You're kidding, right, Art?

Because all that means is you learn LESS than your parents. A few generations later, and all you get are grunts, pointing fingers and pounding fists.

Which does rather explain the rightwingnutjobs...

I think think and hope that artk is hinting at what the right wingers
really think should be going on.

Here is a variation worth consideration.

If you raise ALL teacher salaries, good and bad, then you attract people who want more money, not those who want to be good teachers.

If you raise the salaries of GOOD teachers, and fire those at the bottom, then you attract people who believe they can be good teachers.

To date we have tried the former. Why not try the latter for a while?

Have Messrs. Meshak and Abednigo also issued similarly heated observations?

If you raise the salaries of GOOD teachers, and fire those at the bottom, then you attract people who believe they can be good teachers.

The first problem with this is, how do you determine a good teacher? Testing the students has some merits, but a lot of problems as well. If the teachers focus enough on test-taking techniques, they can do pretty well without having given the kids as useful an education; in addition, the more you focus on testing, the more you raise the officials' incentive to cheat.

So how about teacher evaluations by students?
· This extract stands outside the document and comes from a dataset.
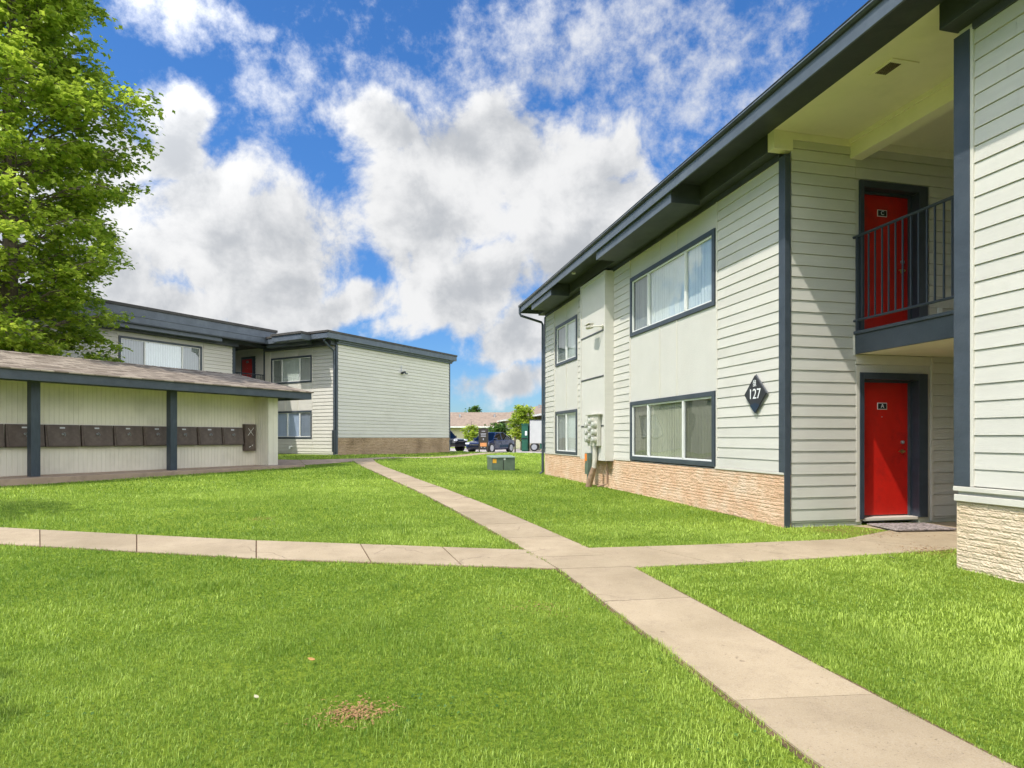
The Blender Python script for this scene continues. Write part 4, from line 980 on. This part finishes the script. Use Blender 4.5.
# ------------------------------------------------------------------ lawn
def inpoly(px, py, poly):
    ins = np.zeros(px.shape, bool); n = len(poly)
    for i in range(n):
        x0, y0 = poly[i]; x1, y1 = poly[(i + 1) % n]
        c = ((y0 > py) != (y1 > py)) & (px < (x1 - x0) * (py - y0) / (y1 - y0 + 1e-12) + x0); ins ^= c
    return ins
def loc2w(o, pts): return [tuple((o.matrix_basis @ Vector((a, b, 0)))[:2]) for a, b in pts]
polys = [mainL + mainR[::-1],
    [(-11.5, 8.9), (-6.89, 8.41), (-3.1, 7.57), (.09, 7.13), (.47, 6.16), (-2.72, 6.64), (-6.05, 7.39), (-11.2, 7.95)],
    [(.8, 7.2), (2.23, 7.44), (4.18, 7.86), (5.3, 8.65), (8.5, 9.45), (9.3, 8.1), (6.6, 7.5), (5.12, 7.2), (3.05, 6.63), (1.05, 6.2)],
    [(4.95, 9.0), (9, 10.0), (8.5, 9.4), (5.25, 8.58)],
    [(-10.8, 24.6), (-8.2, 24.9), (-6.2, 26.3), (-5.9, 26.9), (-5.8, 25.9), (-6.35, 24.6), (-7.4, 22.8), (-8.7, 22.2)],
    [(-6.35, 26.2), (-4.5, 30.3), (-2.3, 35), (1.5, 43), (2.2, 42.8), (-1.7, 34.8), (-3.9, 30.2), (-5.7, 26.1)],
    loc2w(RB, [(-.0, 0), (9, 0), (9, 12.3), (0, 12.3)]), loc2w(RB, [(0, -10.5), (9, -10.5), (9, -2.64), (0, -2.64)]), loc2w(RB, [(1.0, -2.7), (9, -2.7), (9, 0.1), (1.0, .1)]),
    loc2w(SH, [(-3.2, -8), (.52, -8), (.52, 8), (-3.2, 8)]), loc2w(LB, [(-12, -1.6), (0, -1.6), (0, 9), (-12, 9)]),
    [(-60, 42.4), (60, 42.4), (60, 61), (-60, 61)]]
bare = [(-.79, 3.13, .17, .85), (4.75, 7.05, .35, .7), (4.5, 8.5, .5, .9), (.2, 4.9, .25, .35), (-3.7, 9.2, .2, .4)]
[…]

Well then, of course, you're just giving the students an incentive to "upvote" the most easygoing teachers and downvote the ones that make them work harder.

I won't dispute that many teachers are better than many others; the problem is that the delay between the time of teaching and the time the teaching really "pays off" (or not) is so long. Although that's based on an arguably simplistic view that the value of teaching is only about future success and not present happiness / critical thinking / hard work / whatever. (Just what is good teaching?)

An additional issue is that perhaps there isn't a great correlation between good teachers and "people who believe they can be good teachers".